Some new volunteer/students came and we had dinner together in the plaza before Stacie had to leave and go back to her home in Hawaii. It was a good night. Kelsi and Simone are the two new volunteers, and we met some of Kelsi’s Peruvian friends that she knows through some strange connection of people. After hanging out in a quiet restaurant that they may or may not have owned, we went out to a club to dance. The music was all from the States but it was loud and good and we danced until it was hard to breathe. Then we ran out sweaty in the street and kept on dancing to the music as it bounced off of the stone walls of the plaza. People were watching us, and children were trying to sell us gum, but everything was good.

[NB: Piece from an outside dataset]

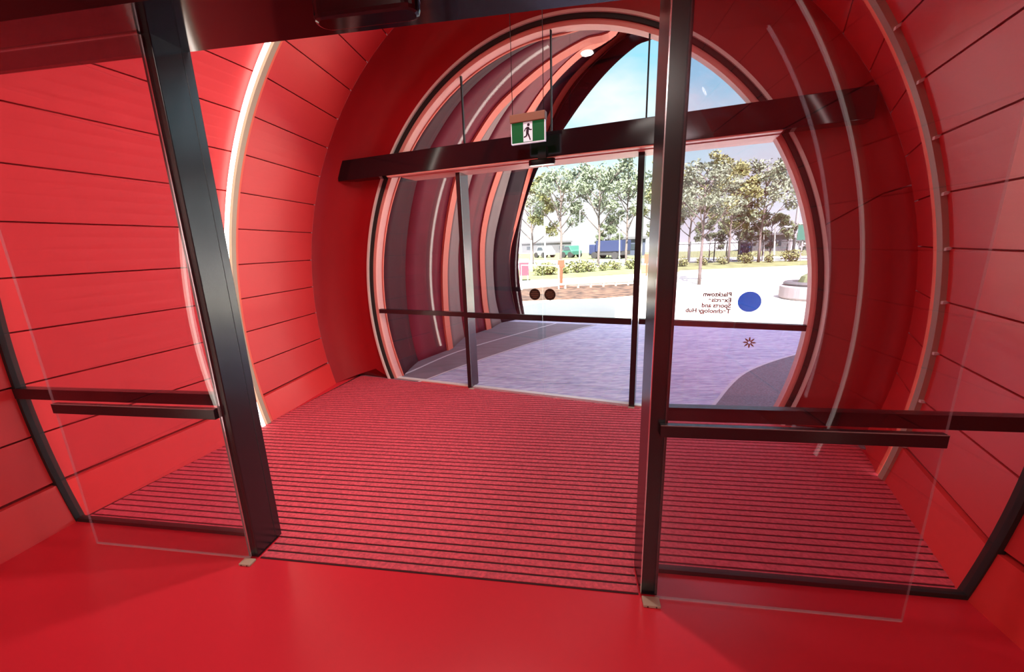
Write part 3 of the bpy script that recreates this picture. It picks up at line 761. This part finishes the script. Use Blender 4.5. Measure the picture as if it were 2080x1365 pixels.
bandR = [fl(850, 776), fl(870, 770), fl(950, 740), fl(1070, 700), fl(1170, 670), fl(1210, 660)]
def flat_strip(a, b, z, th, m, name, label, cat, kind='structure'):
    mb = MB(); L = spline(a, 40); R = spline(b, 40)
    mb.profile([[(p[0], p[1], z) for p in L], [(p[0], p[1], z) for p in R], [(p[0], p[1], z - th) for p in R], [(p[0], p[1], z - th) for p in L]])
    return tag(mb.build(name, m), label, cat, kind=kind)
farL = [p + np.array([-1.9, 0.9, 0]) for p in bandL]
def mv(c, d): return [p + np.array(d) for p in c]
flat_strip(mv(bandL, (-2.2, 0.8, 0)), bandR, 0.002, 0.003, 'dark_paver', 'dark_paving_band', 'dark paving band sweeping out beside the shells', 'paving')
for c in (bandL, bandR):
    flat_strip(mv(c, (-0.012, 0.008, 0)), mv(c, (0.012, -0.008, 0)), 0.005, 0.003, 'joint_line', 'paving_joint', 'pale joint line edging the dark paving band', 'paving joint')
asph = [fl(1430, 850), fl(1450, 825), fl(1520, 755), fl(1640, 715), fl(1760, 695)]
flat_strip(asph, mv(asph, (4.5, -3.0, 0)), 0.004, 0.004, 'asphalt', 'asphalt_wedge', 'dark asphalt wedge at the right of the paving', 'paving')
flat_strip(mv(asph, (-0.02, 0.012, 0)), mv(asph, (0.005, -0.003, 0)), 0.006, 0.003, 'joint_line', 'paving_joint', 'pale joint line edging the asphalt wedge', 'paving joint')
bed = [fl(1040, 612), fl(1120, 609), fl(1215, 606), fl(1290, 600), fl(1300, 583), fl(1290, 577), fl(1200, 580), fl(1130, 582), fl(1040, 590)]
ground('garden_bed', bed, 0.02, 'mulch', 'brown mulch garden bed beyond the far doors', 'garden bed', th=0.05)
g2 = [fl(1000, 572), fl(1120, 567), fl(1290, 556), fl(1440, 549), fl(1660, 537), fl(1700, 529), fl(1440, 533), fl(1290, 540), fl(1120, 546), fl(1000, 550)]
ground('grass_verge', g2, 0.03, 'grass', 'strip of dry grass between plaza and street', 'grass', th=0.08)
ground('grass_field', [fl(1000, 530), fl(1700, 518), fl(1700, 506), fl(1000, 516)], 0.01, 'grass', 'far grass across the street', 'grass', th=0.05)
ground('kerb', [fl(1380, 551), fl(1660, 539), fl(1660, 541), fl(1380, 553.5)], 0.04, 'concrete', 'low concrete kerb along the grass verge', 'kerb', th=0.10)

# timber edging rail of the garden bed
er = thing('edging_rail', fl(1200, 582), 'low pale timber rail along the back of the mulch bed', 'rail')
ra, rb_ = fl(1135, 588), fl(1288, 580)
mb = MB().tube([ra + ZV * 0.16, rb_ + ZV * 0.16], 0.045, 8); mb.build('rail', 'timber', er)
for k in range(6):
    p = ra + (rb_ - ra) * (k + 0.5) / 6; MB().tube([p, p + ZV * 0.15], 0.04, 8).build('short_post', 'timber', er)

# shrubs and grasses as individual low plants
rnd = random.Random(4)
def leafy(mb, c, r, n, s, flat=1.0):
    for _ in range(n):
        while True:
            d = np.array([rnd.uniform(-1, 1), rnd.uniform(-1, 1), rnd.uniform(-1, 1)])
            if d @ d <= 1: break
        p = c + d * r * np.array([1, 1, flat]); a = np.array([rnd.gauss(0, 1) for _ in range(3)]); a /= np.linalg.norm(a)
        b = np.cross(a, [rnd.gauss(0, 1) for _ in range(3)]); b /= np.linalg.norm(b)
        l = s * rnd.uniform(0.6, 1.3); w = l * 0.42
        mb.quad(p - a * l, p - b * w, p + a * l, p + b * w)
def tree_proto(height, spread, seed, leafmat, clear=0.38, dens=1.0, leaf=0.11):
    rnd.seed(seed); t = thing('tree', (0, 0, 0), 'tree', 'tree', 'trees across the plaza')
    mb = MB(); lean = rnd.uniform(-0.25, 0.25); H = height
    path = [np.array([lean * (k / 6) ** 2 + rnd.uniform(-.04, .04) * (k > 0), rnd.uniform(-.04, .04) * (k > 0), H * 0.86 * k / 6]) for k in range(7)]
    rad = [H * 0.013 * (1.05 - 0.85 * k / 6) for k in range(7)]; mb.tube(path, rad, 7)
    tips = [(path[-1], spread * 0.30)]
    nb = 15
    for k in range(nb):
        f = clear + (0.95 - clear) * k / nb; z = f * 6; i = min(int(z / 0.86 * 0.86), 5); base = path[min(int(f / 0.86 * 6), 5)] * 1.0
        base = path[0] * 0 + np.array([lean * (f) ** 2, 0, H * 0.86 * f])
        a = k * 2.4 + rnd.uniform(-.4, .4); ln = spread * (0.95 - 0.55 * f) * rnd.uniform(0.7, 1.15)
        e = base + np.array([math.cos(a) * ln, math.sin(a) * ln, ln * rnd.uniform(0.7, 1.2)])
        mdl = (base + e) / 2 + np.array([0, 0, -0.06 * ln])
        mb.tube([base, mdl, e], [H * 0.0055, H * 0.004, H * 0.002], 5)
        for q in range(3):
            a2 = a + rnd.uniform(-1.1, 1.1); e2 = mdl + (e - mdl) * rnd.uniform(0.3, 1) + np.array([math.cos(a2), math.sin(a2), rnd.uniform(0.1, 0.9)]) * ln * 0.42
            mb.tube([mdl + (e - mdl) * 0.3, e2], [H * 0.0028, H * 0.0012], 4, cap=False); tips.append((e2, spread * rnd.uniform(0.13, 0.24)))
        tips.append((e, spread * rnd.uniform(0.16, 0.28)))
    mb.build('trunk', 'bark', t, smooth=True, fix=False)
    mb = MB()
    for p, r in tips: leafy(mb, p, r, int(60 * dens), leaf * 1.1, 0.75)
    mb.build('foliage', leafmat, t, fix=False)
    return t
def plant(proto, px, py, scale, label, rot, first, group='trees across the plaza'):
    o = proto if first else copy_tree(proto)
    p = fl(px, py); o.location = (p[0], p[1], -0.02); o.scale = (scale,) * 3; o.rotation_euler = (0, 0, rot); o['label'] = label; o['group'] = group
    return o
pa = tree_proto(4.6, 1.25, 11, 'leaf_sage', 0.42, 0.9, 0.065)
pb = tree_proto(7.0, 2.3, 5, 'leaf_sage', 0.34, 1.0, 0.11)
pc = tree_proto(7.0, 2.1, 21, 'leaf_olive', 0.25, 1.2, 0.12)
pd = tree_proto(6.0, 2.2, 31, 'leaf_dark', 0.15, 1.5, 0.13)
def Hat(px, py, top):      # scale factor helper: height seen between foot pixel and top pixel
    g = fl(px, py); n = np.array([g[0], g[1], 0]); n /= np.linalg.norm(n); return onplane(px, top, g, n)[2]
specs = [ # proto, base height, px, foot y, top y, label
    (pa, 4.6, 1420, 578, 305, 'slender young tree standing alone on the sunlit plaza right of the near right post'),
    (pb, 7.0, 1139, 541, 318, 'thin tree seen just right of the far door seam'),
    (pb, 7.0, 1215, 540, 312, 'tall open crowned tree in the middle of the far doors'),
    (pb, 7.0, 1272, 538, 322, 'tall tree just left of the far right jamb'),
    (pc, 7.0, 1082, 540, 330, 'tree at the left edge of the daylight beside the shells'),
    (pc, 7.0, 1478, 536, 312, 'olive tree immediately right of the lone plaza tree'),
    (pb, 7.0, 1540, 534, 308, 'tall tree at the right of the row, below the right end of the header'),
    (pc, 7.0, 1345, 537, 330, 'tree partly hidden by the near right post'),
    (pb, 7.0, 1398, 536, 340, 'background tree close behind the lone plaza tree'),
    (pd, 6.0, 1562, 530, 425, 'low dark tree by the fence at the right of the row'),
    (pd, 6.0, 1498, 528, 420, 'dense low tree behind the fence'),
    (pd, 6.0, 1440, 528, 440, 'low dark tree behind the fence, left of the blue bin'),
    (pd, 6.0, 1640, 526, 450, 'small dark tree at the right edge of the opening'),
    (pd, 6.0, 1236, 524, 452, 'distant dark tree left of the slate building'),
]
seen = set()
for pr, bh, px, fy, ty, lab in specs:
    h = Hat(px, fy, ty); plant(pr, px, fy, h / bh, lab, rnd.uniform(0, 6.28), id(pr) not in seen); seen.add(id(pr))
# shrubs
sp = thing('shrub', (0, 0, 0), 'shrub', 'shrub')
mb = MB(); rnd.seed(9)
for _ in range(6): leafy(mb, np.array([rnd.uniform(-.25, .25), rnd.uniform(-.25, .25), rnd.uniform(.15, .35)]), 0.22, 60, 0.06)
mb.build('leaves', 'leaf_olive', sp, fix=False)
mb = MB()
for k in range(5): mb.tube([(0, 0, 0), (0.15 * math.cos(k * 1.26), 0.15 * math.sin(k * 1.26), 0.35)], 0.012, 5)
mb.build('stems', 'bark', sp, fix=False)
shr = [(1150, 556), (1172, 555), (1196, 553), (1222, 551), (1250, 549), (1278, 547), (1120, 558), (1098, 560), (1390, 542), (1425, 540), (1470, 538), (1515, 536), (1560, 534), (1605, 532)]
SHL = ['low olive shrub just right of the orange red marker post', 'small shrub right of the marker post, second from it', 'shrub on the grass strip below the teal car',
       'shrub on the grass strip left of the blue truck', 'shrub on the grass strip below the middle of the blue truck', 'shrub on the grass strip against the far right door jamb',
       'shrub between the far door seam and the orange red marker post', 'shrub above the white bicycle rail at the door seam', 'shrub just right of the near right post, leftmost before the street fence',
       'shrub right behind the trunk of the lone plaza tree', 'shrub before the street fence, left of the blue bin', 'shrub before the street fence at the foot of the blue bin',
       'shrub before the street fence below the low dark tree', 'shrub before the street fence below the green road sign']
for k, (x, y) in enumerate(shr):
    o = sp if k == 0 else copy_tree(sp)
    p = fl(x, y); o.location = (p[0], p[1], 0.03); s = rnd.uniform(0.7, 1.3); o.scale = (s * 1.4, s * 1.2, s); o.rotation_euler = (0, 0, rnd.uniform(0, 6))
    o['label'] = SHL[k]
    o['group'] = 'shrubs on the grass strip' if k < 8 else 'shrubs in front of the street fence'

# street fence on the right
fa, fb = fl(1375, 537), fl(1668, 527)
fnc = thing('street_fence', (fa + fb) / 2, 'thin grey railing fence along the street behind the trees', 'fence')
d = fb - fa; L = np.linalg.norm(d[:2])
mb = MB()
for z in (0.12, 1.25): mb.tube([fa + ZV * z, fb + ZV * z], 0.03, 5)
mb.build('rails', 'fence_grey', fnc)
for k in range(13):
    p = fa + d * k / 12; MB().tube([p, p + ZV * 1.4], 0.04, 6).build('post', 'fence_grey', fnc)
mb = MB()
for k in range(120):
    p = fa + d * (k + .5) / 120; mb.tube([p + ZV * 0.12, p + ZV * 1.25], 0.009, 4)
w = mb.build('pickets', 'fence_grey', fnc); w['kind'] = 'stuff'

# poles
def pole(name, px, fy, tx, ty, r, label, cat, m='grey_steel', arm=None, cross=False):
    g = fl(px, fy); n = np.array([g[0], g[1], 0]); n /= np.linalg.norm(n); top = onplane(tx, ty, g, n)
    t = thing(name, g, label, cat); MB().tube([g, top], [r, r * 0.7], 8).build('shaft', m, t)
    side = np.cross(n, ZV)
    if cross:
        for f_, w_ in ((0.93, 0.8), (0.86, 0.6)):
            c = g + (top - g) * f_; mb = MB(); mb.tube([c - side * w_, c + side * w_], r * 0.5, 6); mb.build('crossarm', m, t)
    if arm:
        mb = MB(); mb.tube([top, top + side * arm + ZV * 0.15], r * 0.5, 6); mb.tube([top + side * arm + ZV * 0.12, top + side * arm * 1.35 + ZV * 0.12], r * 0.9, 6); mb.build('lamp_arm', m, t)
    return t
pole('utility_pole', 1609, 530, 1626, 382, 0.10, 'tall grey power pole at the right edge of the opening', 'pole', cross=True)
pole('utility_pole', 1596, 528, 1618, 450, 0.12, 'shorter grey pole behind the fence at the right', 'pole', cross=True)
pole('lamp_post', 1177, 545, 1178, 428, 0.05, 'slim street lamp between the trees seen through the far doors', 'lamp post', arm=0.35)
pole('lamp_post', 1258, 545, 1259, 440, 0.045, 'slim street lamp near the slate building', 'lamp post', arm=0.3)
pole('flag_pole', 1108, 556, 1106, 440, 0.05, 'white pole immediately right of the far door seam', 'pole', 'white_paint')
pole('flag_pole', 1080, 552, 1079, 488, 0.06, 'short white pole at the left of the far doors', 'pole', 'white_paint')
pole('flag_pole', 1550, 531, 1552, 462, 0.05, 'white pole behind the street fence right of the blue bin', 'pole', 'white_paint')
pole('flag_pole', 1572, 531, 1575, 455, 0.05, 'white pole farthest right behind the street fence', 'pole', 'white_paint')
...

There is a small café here called Café Tinku and they serve fresh teas. That means that when I ask for a cup of lemongrass or mint tea, I get a cup of hot water with fresh-cut blades of grass, or fresh-picked mint leaves. It is delicious.

The other day, I went to a huge parade with my family and Simone and I did get some pictures and videos from it. It was a parade celebrating tourism and it took over the entire Plaza. I got burned crispy in the sun and then went to class, and then shopping, and then ended the night watching football with my family. They like to take trips out to the campo every weekend and this time, they took me to the ruins of Tipón, the site of the Incan cult of the water. Way up high in the mountains there are paths and fields carved out of the stone. Levitating stairways protrude from the walls and lead up to more levels of fields and more walls. And all along the walls runs a constant stream of pure cold water. Juan Diego and I dipped our hats in the stream and then put them on our heads with the cold water running down our backs. And it was ancient holy mystical water from the Incan spring that burbles constantly from the rocks. Tío Ronaldo explained to me the history of the stone walls and the water and the flowers with almost magical healing powers. Later we went to a little cuyería with a mud-made oven and ate cuy (guinea pig). There was no door and the flies and dogs and a parrot came in and out as they pleased. Mama Irma crushed the skull to get a bone, and then crushed that bone to get another bone smaller than a freckle that has legend to be a good health charm.

The charm didn’t really work though because I am now suffering from the effects of the chicha that I had with my professor, and have been doing so for four days now. It is not fun and I don’t want to eat anything. But I am drinking a lot of potions that Mama Irma is making for me from exotic herbs and seeds that are bright bright purple.